There are also plans for pedestrian, cycle and horse-riding paths, as well as the potential creation of a nature trail and some additional green space.

Mr Best says: ‘We are trying to firm up what we can offer back to the community at the moment and we have some ideas we can discuss these at the exhibition.

‘We are really excited about it as a proposal and it’s very exciting to work on. It would be a shame if there was a blase attitude towards it.

‘It’s been interesting to see that there are people out there already supporting it.’

Fareham Borough Council leader Cllr Sean Woodward branded the proposals ‘shocking’, and called for thorough consultation as well as close evaluation of the pros and cons for the scheme.

nA consultation exhibition will take place at Neville Lovett School in St Anne’s Grove in Fareham from 3pm to 9pm on October 3

There will be experts on hand to answer questions and the chance to have a say on the scheme.


There are several other plans in the pipeline for other large farms around the country.

As the rush to embrace renewable energies picks up pace, increasing numbers of solar farms are being mooted.

A 37 acre facility to be created at Marley Thatch Farm, near South Brent in Devon by TGC Renewables was approved by local councillors in June this year. But outstripping all of these are the proposals by renewable energy firm Good Energy, which wants to build a 224 acre farm near the Cornish village Week St Mary.

It has yet to submit plans, but has been in talks with local authorities.

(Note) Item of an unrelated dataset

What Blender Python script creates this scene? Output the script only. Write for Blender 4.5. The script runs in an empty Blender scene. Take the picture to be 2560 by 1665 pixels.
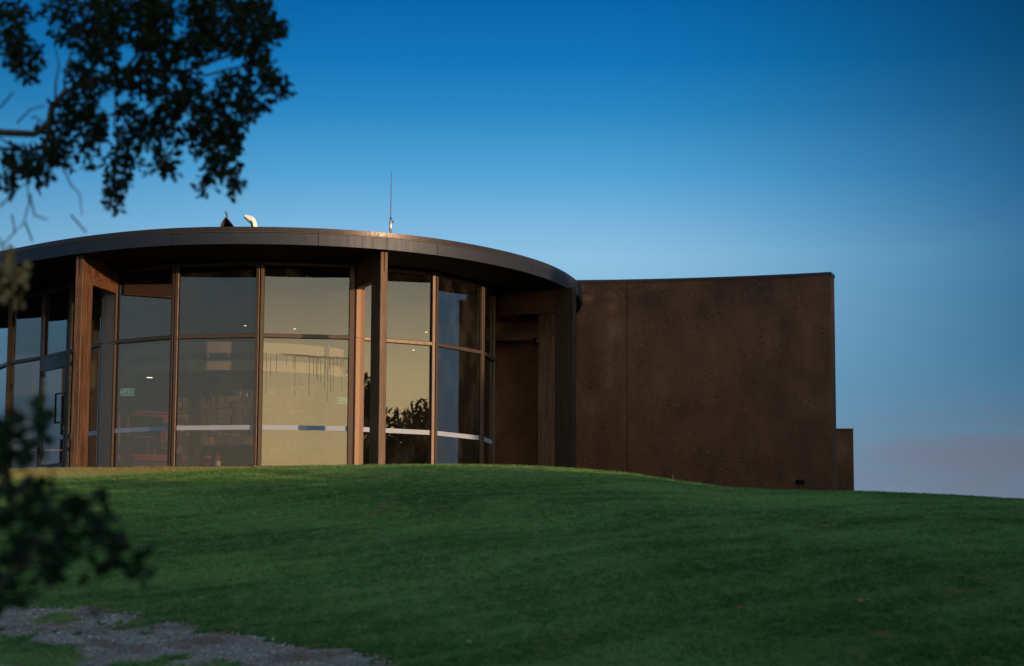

When looking for potential solar farm sites, IB Vogts says it looks at a number of factors.

Sunlight intensity levels: the site is well located geographically for solar gain, is relatively flat and is free of any buildings or landscape features that could overshadow it.

Grid connection: proximity of the site to a sub-station that has capacity is essential. Sites will be connected efficiently to existing national grid infrastructure

Good road access.

Minimal environmental constraints: the site is free of any landscape, ecological, archaeological or conservation designations.